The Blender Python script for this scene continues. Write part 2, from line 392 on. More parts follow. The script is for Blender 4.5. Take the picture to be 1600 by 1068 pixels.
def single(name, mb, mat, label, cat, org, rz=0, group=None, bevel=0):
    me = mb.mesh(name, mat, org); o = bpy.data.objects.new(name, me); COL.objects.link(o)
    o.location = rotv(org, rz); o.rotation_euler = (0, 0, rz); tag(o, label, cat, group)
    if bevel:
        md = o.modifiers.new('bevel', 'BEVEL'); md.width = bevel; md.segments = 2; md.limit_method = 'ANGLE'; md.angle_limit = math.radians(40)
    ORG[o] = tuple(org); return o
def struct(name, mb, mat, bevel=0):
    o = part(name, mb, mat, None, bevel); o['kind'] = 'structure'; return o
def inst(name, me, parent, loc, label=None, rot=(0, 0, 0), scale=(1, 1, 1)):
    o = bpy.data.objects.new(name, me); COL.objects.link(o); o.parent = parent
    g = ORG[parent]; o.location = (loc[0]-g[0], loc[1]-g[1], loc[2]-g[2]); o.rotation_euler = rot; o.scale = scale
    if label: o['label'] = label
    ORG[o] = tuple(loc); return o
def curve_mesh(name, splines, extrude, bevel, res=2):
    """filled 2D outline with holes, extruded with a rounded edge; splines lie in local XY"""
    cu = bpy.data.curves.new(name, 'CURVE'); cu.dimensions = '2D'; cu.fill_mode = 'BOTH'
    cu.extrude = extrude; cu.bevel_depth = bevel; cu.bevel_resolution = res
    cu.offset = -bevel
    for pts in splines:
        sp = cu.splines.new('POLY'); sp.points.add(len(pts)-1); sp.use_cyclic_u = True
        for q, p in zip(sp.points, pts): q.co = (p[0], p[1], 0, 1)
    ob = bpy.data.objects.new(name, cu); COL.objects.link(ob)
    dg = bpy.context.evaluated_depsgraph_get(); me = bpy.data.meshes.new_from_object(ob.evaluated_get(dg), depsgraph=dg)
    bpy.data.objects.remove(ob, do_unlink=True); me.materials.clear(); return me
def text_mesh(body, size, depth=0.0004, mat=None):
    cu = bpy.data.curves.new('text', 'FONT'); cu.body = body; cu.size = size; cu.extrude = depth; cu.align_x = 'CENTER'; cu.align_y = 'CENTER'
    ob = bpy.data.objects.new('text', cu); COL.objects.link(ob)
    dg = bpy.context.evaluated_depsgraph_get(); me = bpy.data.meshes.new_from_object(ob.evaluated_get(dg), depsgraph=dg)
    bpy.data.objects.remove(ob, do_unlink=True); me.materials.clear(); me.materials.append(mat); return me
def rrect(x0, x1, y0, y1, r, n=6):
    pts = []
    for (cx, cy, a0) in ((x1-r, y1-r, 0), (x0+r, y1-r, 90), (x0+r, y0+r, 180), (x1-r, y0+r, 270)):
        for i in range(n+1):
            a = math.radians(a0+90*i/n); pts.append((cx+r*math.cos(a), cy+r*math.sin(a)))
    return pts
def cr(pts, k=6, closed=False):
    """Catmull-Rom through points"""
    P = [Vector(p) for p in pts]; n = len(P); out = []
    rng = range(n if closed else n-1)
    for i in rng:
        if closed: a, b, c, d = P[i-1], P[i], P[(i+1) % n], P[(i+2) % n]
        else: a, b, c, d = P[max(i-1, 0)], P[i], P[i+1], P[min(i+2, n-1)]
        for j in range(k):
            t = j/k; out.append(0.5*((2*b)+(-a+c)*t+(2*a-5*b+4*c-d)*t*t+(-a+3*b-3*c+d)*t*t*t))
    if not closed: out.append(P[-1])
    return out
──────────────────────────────
**Written request**
Repeat the material above in full, keeping every word.

**Result for this task**
The Blender Python script for this scene continues. Write part 2, from line 392 on. More parts follow. The script is for Blender 4.5. Take the picture to be 1600 by 1068 pixels.
def single(name, mb, mat, label, cat, org, rz=0, group=None, bevel=0):
    me = mb.mesh(name, mat, org); o = bpy.data.objects.new(name, me); COL.objects.link(o)
    o.location = rotv(org, rz); o.rotation_euler = (0, 0, rz); tag(o, label, cat, group)
    if bevel:
        md = o.modifiers.new('bevel', 'BEVEL'); md.width = bevel; md.segments = 2; md.limit_method = 'ANGLE'; md.angle_limit = math.radians(40)
    ORG[o] = tuple(org); return o
def struct(name, mb, mat, bevel=0):
    o = part(name, mb, mat, None, bevel); o['kind'] = 'structure'; return o
def inst(name, me, parent, loc, label=None, rot=(0, 0, 0), scale=(1, 1, 1)):
    o = bpy.data.objects.new(name, me); COL.objects.link(o); o.parent = parent
    g = ORG[parent]; o.location = (loc[0]-g[0], loc[1]-g[1], loc[2]-g[2]); o.rotation_euler = rot; o.scale = scale
    if label: o['label'] = label
    ORG[o] = tuple(loc); return o
def curve_mesh(name, splines, extrude, bevel, res=2):
    """filled 2D outline with holes, extruded with a rounded edge; splines lie in local XY"""
    cu = bpy.data.curves.new(name, 'CURVE'); cu.dimensions = '2D'; cu.fill_mode = 'BOTH'
    cu.extrude = extrude; cu.bevel_depth = bevel; cu.bevel_resolution = res
    cu.offset = -bevel
    for pts in splines:
        sp = cu.splines.new('POLY'); sp.points.add(len(pts)-1); sp.use_cyclic_u = True
        for q, p in zip(sp.points, pts): q.co = (p[0], p[1], 0, 1)
    ob = bpy.data.objects.new(name, cu); COL.objects.link(ob)
    dg = bpy.context.evaluated_depsgraph_get(); me = bpy.data.meshes.new_from_object(ob.evaluated_get(dg), depsgraph=dg)
    bpy.data.objects.remove(ob, do_unlink=True); me.materials.clear(); return me
def text_mesh(body, size, depth=0.0004, mat=None):
    cu = bpy.data.curves.new('text', 'FONT'); cu.body = body; cu.size = size; cu.extrude = depth; cu.align_x = 'CENTER'; cu.align_y = 'CENTER'
    ob = bpy.data.objects.new('text', cu); COL.objects.link(ob)
    dg = bpy.context.evaluated_depsgraph_get(); me = bpy.data.meshes.new_from_object(ob.evaluated_get(dg), depsgraph=dg)
    bpy.data.objects.remove(ob, do_unlink=True); me.materials.clear(); me.materials.append(mat); return me
def rrect(x0, x1, y0, y1, r, n=6):
    pts = []
    for (cx, cy, a0) in ((x1-r, y1-r, 0), (x0+r, y1-r, 90), (x0+r, y0+r, 180), (x1-r, y0+r, 270)):
        for i in range(n+1):
            a = math.radians(a0+90*i/n); pts.append((cx+r*math.cos(a), cy+r*math.sin(a)))
    return pts
def cr(pts, k=6, closed=False):
    """Catmull-Rom through points"""
    P = [Vector(p) for p in pts]; n = len(P); out = []
    rng = range(n if closed else n-1)
    for i in rng:
        if closed: a, b, c, d = P[i-1], P[i], P[(i+1) % n], P[(i+2) % n]
        else: a, b, c, d = P[max(i-1, 0)], P[i], P[i+1], P[min(i+2, n-1)]
        for j in range(k):
            t = j/k; out.append(0.5*((2*b)+(-a+c)*t+(2*a-5*b+4*c-d)*t*t+(-a+3*b-3*c+d)*t*t*t))
    if not closed: out.append(P[-1])
    return out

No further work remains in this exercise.